EXERCISE AIM: What do the lines from the top of the data through the line with "return (1176 +" say? Quote them exactly and include both ends.

GIVEN DATA:
--*--

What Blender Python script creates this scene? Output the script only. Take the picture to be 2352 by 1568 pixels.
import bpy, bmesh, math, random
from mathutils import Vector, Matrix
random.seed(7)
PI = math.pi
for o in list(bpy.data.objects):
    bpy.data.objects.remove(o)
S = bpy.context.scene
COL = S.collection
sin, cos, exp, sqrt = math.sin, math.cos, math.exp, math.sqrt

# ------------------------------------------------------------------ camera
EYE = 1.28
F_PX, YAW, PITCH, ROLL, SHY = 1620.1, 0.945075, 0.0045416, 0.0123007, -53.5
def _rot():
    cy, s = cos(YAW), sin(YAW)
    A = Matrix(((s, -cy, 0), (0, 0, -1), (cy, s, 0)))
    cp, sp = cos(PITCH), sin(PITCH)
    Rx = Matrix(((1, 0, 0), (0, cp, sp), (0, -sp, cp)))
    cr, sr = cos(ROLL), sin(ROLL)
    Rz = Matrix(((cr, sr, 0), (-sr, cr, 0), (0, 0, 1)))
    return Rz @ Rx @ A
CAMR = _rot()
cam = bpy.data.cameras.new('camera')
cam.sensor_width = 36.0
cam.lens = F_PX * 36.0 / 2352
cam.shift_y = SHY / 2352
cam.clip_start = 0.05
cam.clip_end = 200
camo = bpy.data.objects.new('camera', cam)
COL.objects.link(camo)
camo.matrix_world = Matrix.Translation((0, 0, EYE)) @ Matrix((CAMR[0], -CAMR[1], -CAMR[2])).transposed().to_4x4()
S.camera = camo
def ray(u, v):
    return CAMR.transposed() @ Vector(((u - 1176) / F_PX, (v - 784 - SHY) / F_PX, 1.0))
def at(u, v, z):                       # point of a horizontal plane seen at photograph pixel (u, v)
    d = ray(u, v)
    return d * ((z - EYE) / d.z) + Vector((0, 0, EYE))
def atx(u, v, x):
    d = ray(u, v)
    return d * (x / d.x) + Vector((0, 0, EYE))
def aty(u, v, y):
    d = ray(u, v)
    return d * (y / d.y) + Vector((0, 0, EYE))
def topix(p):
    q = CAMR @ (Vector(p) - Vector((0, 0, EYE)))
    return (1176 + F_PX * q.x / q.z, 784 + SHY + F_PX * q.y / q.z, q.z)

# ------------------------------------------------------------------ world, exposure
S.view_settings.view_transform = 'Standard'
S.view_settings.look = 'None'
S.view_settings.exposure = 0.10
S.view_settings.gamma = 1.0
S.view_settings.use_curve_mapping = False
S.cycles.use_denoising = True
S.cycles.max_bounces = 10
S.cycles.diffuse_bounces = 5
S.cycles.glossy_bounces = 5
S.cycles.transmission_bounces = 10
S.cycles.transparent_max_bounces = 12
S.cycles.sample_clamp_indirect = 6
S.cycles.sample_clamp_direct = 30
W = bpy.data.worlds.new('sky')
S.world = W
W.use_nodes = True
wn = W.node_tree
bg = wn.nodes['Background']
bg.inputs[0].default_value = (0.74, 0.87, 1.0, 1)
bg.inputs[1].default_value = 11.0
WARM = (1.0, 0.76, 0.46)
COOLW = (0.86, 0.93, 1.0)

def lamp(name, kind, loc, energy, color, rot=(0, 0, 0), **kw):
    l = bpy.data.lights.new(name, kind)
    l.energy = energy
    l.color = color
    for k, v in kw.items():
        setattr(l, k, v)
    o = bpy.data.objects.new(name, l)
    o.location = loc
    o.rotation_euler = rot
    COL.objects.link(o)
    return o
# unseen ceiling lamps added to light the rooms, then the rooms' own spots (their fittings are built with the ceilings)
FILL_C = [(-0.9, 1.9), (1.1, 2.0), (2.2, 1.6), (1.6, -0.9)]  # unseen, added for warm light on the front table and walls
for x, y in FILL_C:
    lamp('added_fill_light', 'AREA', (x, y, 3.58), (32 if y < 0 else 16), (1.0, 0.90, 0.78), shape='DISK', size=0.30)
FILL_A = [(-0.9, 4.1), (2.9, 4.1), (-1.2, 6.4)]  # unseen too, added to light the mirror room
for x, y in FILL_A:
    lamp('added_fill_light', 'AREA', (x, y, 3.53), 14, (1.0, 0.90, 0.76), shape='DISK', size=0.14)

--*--

RESULT:
What Blender Python script creates this scene? Output the script only. Take the picture to be 2352 by 1568 pixels.
import bpy, bmesh, math, random
from mathutils import Vector, Matrix
random.seed(7)
PI = math.pi
for o in list(bpy.data.objects):
    bpy.data.objects.remove(o)
S = bpy.context.scene
COL = S.collection
sin, cos, exp, sqrt = math.sin, math.cos, math.exp, math.sqrt

# ------------------------------------------------------------------ camera
EYE = 1.28
F_PX, YAW, PITCH, ROLL, SHY = 1620.1, 0.945075, 0.0045416, 0.0123007, -53.5
def _rot():
    cy, s = cos(YAW), sin(YAW)
    A = Matrix(((s, -cy, 0), (0, 0, -1), (cy, s, 0)))
    cp, sp = cos(PITCH), sin(PITCH)
    Rx = Matrix(((1, 0, 0), (0, cp, sp), (0, -sp, cp)))
    cr, sr = cos(ROLL), sin(ROLL)
    Rz = Matrix(((cr, sr, 0), (-sr, cr, 0), (0, 0, 1)))
    return Rz @ Rx @ A
CAMR = _rot()
cam = bpy.data.cameras.new('camera')
cam.sensor_width = 36.0
cam.lens = F_PX * 36.0 / 2352
cam.shift_y = SHY / 2352
cam.clip_start = 0.05
cam.clip_end = 200
camo = bpy.data.objects.new('camera', cam)
COL.objects.link(camo)
camo.matrix_world = Matrix.Translation((0, 0, EYE)) @ Matrix((CAMR[0], -CAMR[1], -CAMR[2])).transposed().to_4x4()
S.camera = camo
def ray(u, v):
    return CAMR.transposed() @ Vector(((u - 1176) / F_PX, (v - 784 - SHY) / F_PX, 1.0))
def at(u, v, z):                       # point of a horizontal plane seen at photograph pixel (u, v)
    d = ray(u, v)
    return d * ((z - EYE) / d.z) + Vector((0, 0, EYE))
def atx(u, v, x):
    d = ray(u, v)
    return d * (x / d.x) + Vector((0, 0, EYE))
def aty(u, v, y):
    d = ray(u, v)
    return d * (y / d.y) + Vector((0, 0, EYE))
def topix(p):
    q = CAMR @ (Vector(p) - Vector((0, 0, EYE)))
    return (1176 + F_PX * q.x / q.z, 784 + SHY + F_PX * q.y / q.z, q.z)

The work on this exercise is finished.